To make sense of 60 cases of Russian disinformation gathered this week, the East Stratcom Task Force divided the most common and recurring narratives into broader categories (above). The overarching thrust of the Kremlin’s messaging is how the rotting West is an enemy led by a small clique of evildoers, like George Soros. By using different instruments like NATO, the West is meddling all over the world and threatens Russia politically, culturally, and militarily.
Democracies like the United States are ill-equipped to counter new forms of conflict emanating from autocratic states such as Russia, China and Iran, argues Sean McFate, a professor at the National Defense University and Georgetown’s School of Foreign Service, and author of The New Rules of War.
“I would implement strategies across the globe that utilize and harness the new rules of war for us. They’re all doing it: Russia, China, Iran… They’re all fighting these things called shadow wars, and they’re very effective. We need to get back in that. And we used to do this during the Cold War, but we’ve forgotten how,” he tells MIT Technology Review:
Q: What is a shadow war? How would you describe it?
A: Shadow wars are a certain type of war where plausible deniability eclipses firepower in terms of effectiveness. Think about how Russia was in Crimea. In older war tactics, when they would put their heel on another state, they’d send in the tanks. Now, in 2019, that’s not how they do it. They have military backup, but they use covert and clandestine means. They use special forces, they use mercenaries, they use proxies, they use propaganda—things that give them plausible deniability. They manufacture the fog of war and then exploit it for victory.
McFate describes a shift from wars between states to wars within states, strategist Lawrence Freedman wrote for Foreign Affairs. Great powers pursue their interests by using whatever nonmilitary tools are available, from social media to trade, and try to avoid serious fighting. Nonstate actors, on the other hand, use whatever weapons they can get their hands on.

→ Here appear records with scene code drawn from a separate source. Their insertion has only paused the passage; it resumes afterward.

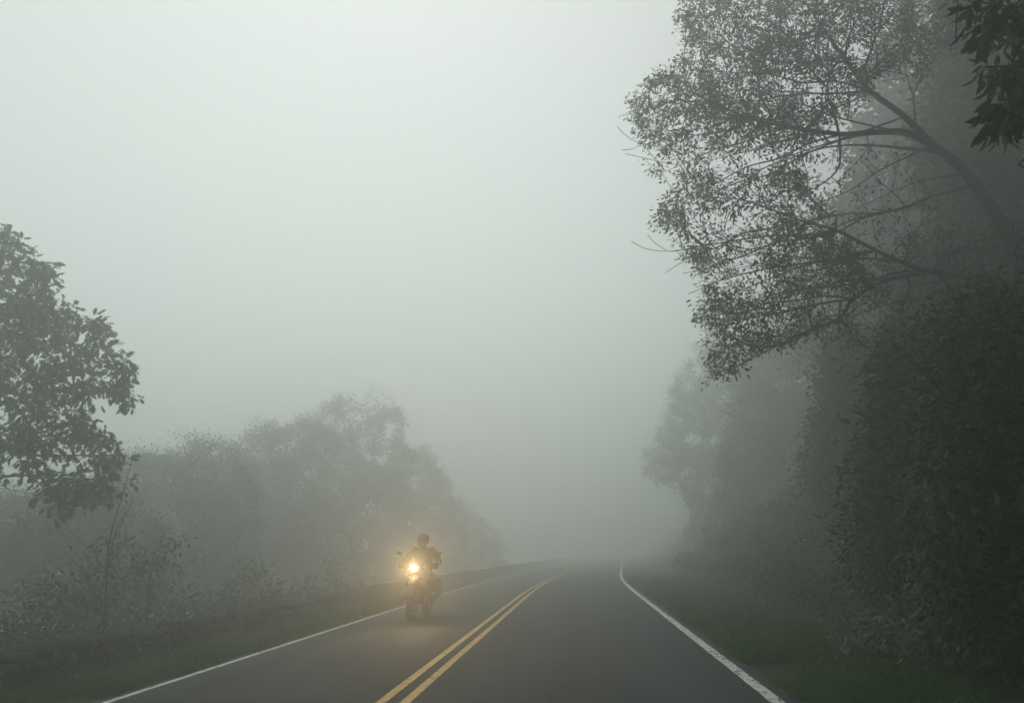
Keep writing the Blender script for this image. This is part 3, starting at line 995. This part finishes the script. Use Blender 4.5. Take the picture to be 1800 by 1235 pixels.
# ------------------------------------------------------------------ motorcycle and rider (local frame: front towards -y)
import bmesh
MM = dict(
    black=plain("black_plastic", (0.018, 0.018, 0.019), .5), rubber=plain("tyre_rubber", (0.02, 0.02, 0.02), .85),
    metal=plain("cast_metal", (0.28, 0.28, 0.27), .38, .8), dmetal=plain("dark_metal", (0.07, 0.07, 0.07), .45, .6),
    whitep=plain("white_bodywork", (0.72, 0.71, 0.68), .3, var=.03), suit=plain("riding_trousers", (0.022, 0.023, 0.026), .85),
    jacket=plain("riding_jacket", (0.03, 0.03, 0.031), .8), skin=plain("glove_leather", (0.02, 0.018, 0.016), .7),
    helmet=plain("helmet_shell", (0.035, 0.033, 0.034), .25, var=.05), visor=plain("helmet_visor", (0.015, 0.015, 0.018), .08, var=.02),
    strip=plain("white_glint", (0.8, 0.82, 0.82), .3, var=.03), pannier=plain("pannier_aluminium", (0.20, 0.20, 0.19), .5, .5),
    amber=plain("indicator_amber", (0.5, 0.2, 0.02), .3), seat=plain("seat_vinyl", (0.025, 0.024, 0.024), .6))
mg, tg, bgls = nodes("windscreen_glass")
bgls.inputs["Base Color"].default_value = (.8, .85, .85, 1)
bgls.inputs["Roughness"].default_value = .05
bgls.inputs["Alpha"].default_value = .12
MM["glass"] = mg
ml, tl, bl_ = nodes("lit_headlight_lens")
bl_.inputs["Base Color"].default_value = (.9, .8, .6, 1)
bl_.inputs["Emission Color"].default_value = (1, .66, .30, 1)
bl_.inputs["Emission Strength"].default_value = 30
MM["lamp"] = ml


class B:
    """collects shapes for ONE mesh"""
    def __init__(s): s.bm = bmesh.new()

    def tube(s, pts, r, n=10):
        pts = [Vector(p) for p in pts]
        rs = r if isinstance(r, (list, tuple)) else [r] * len(pts)
        rings = []
        for i, p in enumerate(pts):
            d = (pts[min(i + 1, len(pts) - 1)] - pts[max(i - 1, 0)]).normalized()
            x = d.cross(Vector((.21, .33, .92))).normalized(); y = d.cross(x)
            rings.append([s.bm.verts.new(p + rs[i] * (math.cos(t) * x + math.sin(t) * y)) for t in [k * 2 * math.pi / n for k in range(n)]])
        for a, b in zip(rings, rings[1:]):
            for k in range(n): s.bm.faces.new((a[k], a[(k + 1) % n], b[(k + 1) % n], b[k]))
        s.bm.faces.new(rings[0][::-1]); s.bm.faces.new(rings[-1])
        return s

    def ring(s, c, R_, r, nx=28, n=10, rx=None, a0=0, a1=2 * math.pi):
        """torus about the x axis; rx its half width"""
        rx = rx or r
        full = abs(a1 - a0 - 2 * math.pi) < 1e-3
        rings = []
        for i in range(nx if full else nx + 1):
            a = a0 + (a1 - a0) * i / nx
            o = Vector((0, math.cos(a), math.sin(a)))
            rings.append([s.bm.verts.new(Vector(c) + o * (R_ + r * math.cos(t)) + Vector((rx * math.sin(t), 0, 0))) for t in [k * 2 * math.pi / n for k in range(n)]])
        for i in range(nx):
            a, b = rings[i], rings[(i + 1) % len(rings)]
            for k in range(n): s.bm.faces.new((a[k], a[(k + 1) % n], b[(k + 1) % n], b[k]))
        if not full:
            s.bm.faces.new(rings[0][::-1]); s.bm.faces.new(rings[-1])
        return s

    def ball(s, c, sx, sy, sz, e=1.0, rot=None, seg=20):
        m_ = bmesh.ops.create_uvsphere(s.bm, u_segments=seg, v_segments=seg // 2, radius=1)
        for v in m_["verts"]:
            q = Vector([math.copysign(abs(k) ** e, k) for k in v.co])
            q = Vector((q.x * sx, q.y * sy, q.z * sz))
            if rot: q = rot @ q
            v.co = q + Vector(c)
        return s

    def box(s, c, sx, sy, sz, bev=.01, rot=None, taper=1.0):
        m_ = bmesh.ops.create_cube(s.bm, size=2)
        vs = m_["verts"]
        for v in vs:
            k = taper if v.co.z < 0 else 1
            q = Vector((v.co.x * sx * k, v.co.y * sy * k, v.co.z * sz))
            v.co = (rot @ q if rot else q) + Vector(c)
        es = list({e for v in vs for e in v.link_edges})
        bmesh.ops.bevel(s.bm, geom=es, offset=bev, segments=2, affect='EDGES')
        return s

    def plate(s, rows, th):
        """grid of points given thickness"""
        g = [[s.bm.verts.new(p) for p in r_] for r_ in rows]
        fs = []
        for a, b in zip(g, g[1:]):
            for k in range(len(a) - 1): fs.append(s.bm.faces.new((a[k], a[k + 1], b[k + 1], b[k])))
        bmesh.ops.solidify(s.bm, geom=fs, thickness=th)
        return s

    def out(s, name, mat, parent):
        bmesh.ops.recalc_face_normals(s.bm, faces=s.bm.faces[:])
        me = bpy.data.meshes.new(name)
        s.bm.to_mesh(me); s.bm.free()
        o = link(name, me, mat, parent)
        me.polygons.foreach_set("use_smooth", np.ones(len(me.polygons), bool))
        md = o.modifiers.new("edge", 'EDGE_SPLIT'); md.split_angle = R(40)
        return o


def skin(name, verts, edges, mat, parent, sub=2, disp=0.0):
    """one continuous tapered surface grown round a skeleton; verts: (x,y,z,r)"""
    me = bpy.data.meshes.new(name)
    me.from_pydata([v[:3] for v in verts], edges, [])
    o = bpy.data.objects.new(name, me)
    C.objects.link(o)
    o.modifiers.new("skin", 'SKIN').use_smooth_shade = True
    for i, v in enumerate(verts):
        sv = me.skin_vertices[0].data[i]
        sv.radius = (v[3], v[3]) if len(v) < 5 else (v[3], v[4])
        sv.use_root = (i == 0)
    o.modifiers.new("sub", 'SUBSURF').levels = sub
    dg = bpy.context.evaluated_depsgraph_get()
    m2 = bpy.data.meshes.new_from_object(o.evaluated_get(dg))
    bpy.data.objects.remove(o)
    bpy.data.meshes.remove(me)
    m2.name = name
    if disp:
        for v in m2.vertices:
            v.co += v.normal * disp * (noise.noise(v.co * 14) + .5 * noise.noise(v.co * 31))
    o2 = link(name, m2, mat, parent, smooth=True)
    return o2


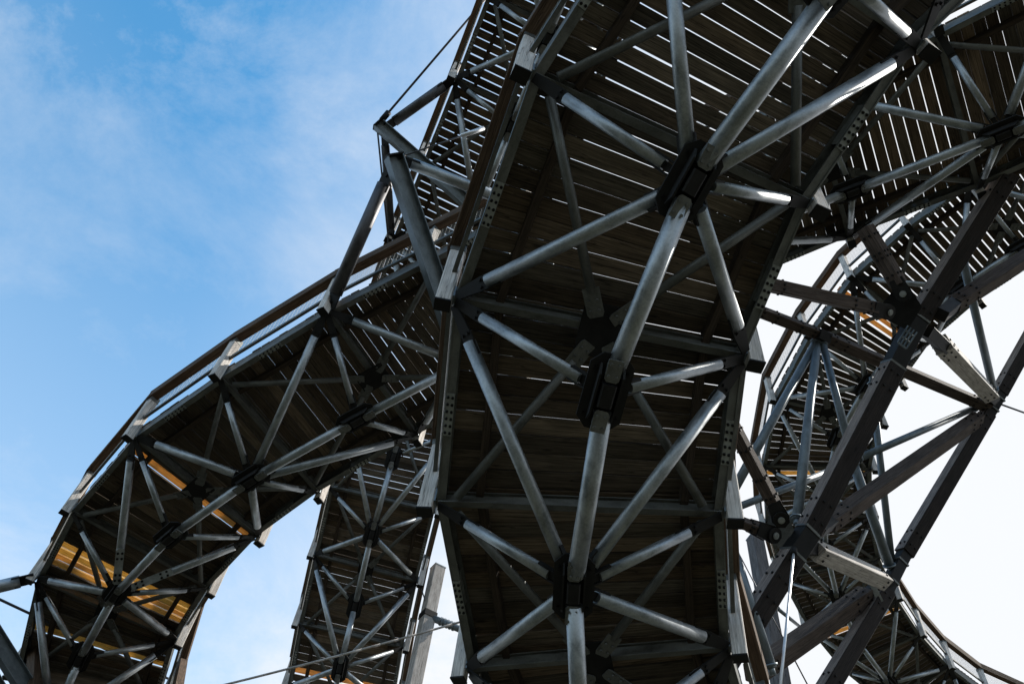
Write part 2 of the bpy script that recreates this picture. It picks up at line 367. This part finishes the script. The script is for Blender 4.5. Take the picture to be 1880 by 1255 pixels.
    # railing
    for e in (0, 1):
        if 'LR'[e] not in sides: continue
        o = -1 if e == 0 else 1
        base = [st[i][e]+X[i]*o*.07 for i in range(n)]
        for i in range(n):
            mb = MB(); mb.bar(base[i]-Zv*.13, base[i]+Zv*(rail_h-.03), post_size[0], post_size[1], X[i], .012)
            pt = mb.build('railing_post', M['post'], root)
            k = MB(); k.bar(base[i]-Zv*.15, base[i]-Zv*.128, post_size[0]*1.02, post_size[1]*1.02, X[i], 0); k.build('post_shoe', M['dark'], pt)
            k = MB(); k.bar(base[i]-X[i]*o*.09-Zv*.02, base[i]-X[i]*o*.09+Zv*.16, post_size[0]*.8, .03, X[i], 0)
            for zz in (.03, .12): 
                for y in (-.04, .04): k.bolt(base[i]-X[i]*o*.105+Zv*zz+T[i]*y, -X[i]*o, .016, .02)
            k.build('post_bracket', M['box'], pt)
            k = MB(); k.bar(base[i]-Zv*-(rail_h-.14), base[i]+Zv*(rail_h-.02), post_size[0]*1.06, post_size[1]*1.06, X[i], 0); k.build('post_cap', M['beam'], pt)
            if i+1 < n:
                a, b = base[i]+X[i]*o*.04, base[i+1]+X[i+1]*o*.04; d = (b-a).normalized()
                mb = MB(); mb.bar(a+Zv*(rail_h+.03)-d*.03, b+Zv*(rail_h+.03)+d*.03, .17, .22); mb.build('handrail', M['rail'], root)
                a, b = base[i]-X[i]*o*.02, base[i+1]-X[i+1]*o*.02
                mb = MB(); mb.bar(a+Zv*.40, b+Zv*.40, .05, .06, Zv, 0); mb.build('lower_rail', M['beam'], root)
                if wires:
                    mb = MB(); H = rail_h-.15-.42; q = max(4, int(H/.045))
                    for k2 in range(q+1):
                        zz = Zv*(.42+H*k2/q); mb.bar(a+zz, b+zz, .004, .006, Zv, 0)
                    for k2 in range(1, 22):
                        p = a.lerp(b, k2/22); mb.bar(p+Zv*.42, p+Zv*(rail_h-.15), .003, .003, X[i], 0)
                    mb.build('mesh_panel', M['plate'], root)
    return root
def stations(rows):
    out = []
    for Lp, Rp, Bp in rows:
        L, R = level_pair(Lp, Rp); out.append((L, R, chord_node(Bp, L, R) if Bp else None))
    return out
def stations_z(rows, drop=1.15):
    out = []
    for Lp, Rp, z in rows:
        L, R = PZ(*Lp, z), PZ(*Rp, z)
        m = (L+R)/2; h = (R-L).normalized()*WD/2
        out.append((m-h, m+h, m-Zv*drop))
    return out

S_MAIN = stations([((1545, -555), (1960, -170), (1850, -420)), ((1215, -250), (1690, 85), (1547, -45)), ((970, 135), (1490, 375), (1268, 335)), ((828, 548), (1372, 655), (1112, 722)),
                   ((795, 922), (1335, 942), (1053, 1080)), ((855, 1228), (1345, 1188), (1068, 1400)), ((965, 1480), (1405, 1400), None)])
L5, R5, _ = S_MAIN[6]; S_MAIN[6] = (L5, R5, (L5+R5)/2-Zv*1.3)
walkway('walkway', 'large nearest walkway overhead with thick silver tubes below its brown plank deck', S_MAIN, 0,
        gap=lambda i: [(.01, .03), (.007, .032), (.003, .010), (.005, .012), (.005, .012), (.005, .012)][i], group='walkway spirals')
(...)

Over 2,500 years after the birth of democracy in Ancient Greece, and just a few hundred years after its resurgence at the end of the medieval times, we are transitioning into a ‘digital democracy’, the Observer Research Foundation’s Lydia Kostopoulos notes. We are toddlers in this new period, learning how to walk in the digital spaces of an intangible territorial sovereignty, where the digital borders are blurry but play a role on the democratic infrastructure inside physical borders, she writes in Interrogating the future of digital democracies:
Digital technologies, combined with the pervasiveness of corporate algorithms, have created a social and economic infrastructure that has increasingly taken power away from government as more citizens sign onto terms and conditions of the platforms they digitally inhabit. ..However, as the spaces we inhabit (with our attention) have shifted from physical to digital, we have entered the sovereignty of those digital spaces, and their respective algorithms, which have increasingly become the mediators of our lives. They suggest who to date, what job to apply to, what home appliance to buy and which political candidate to vote for.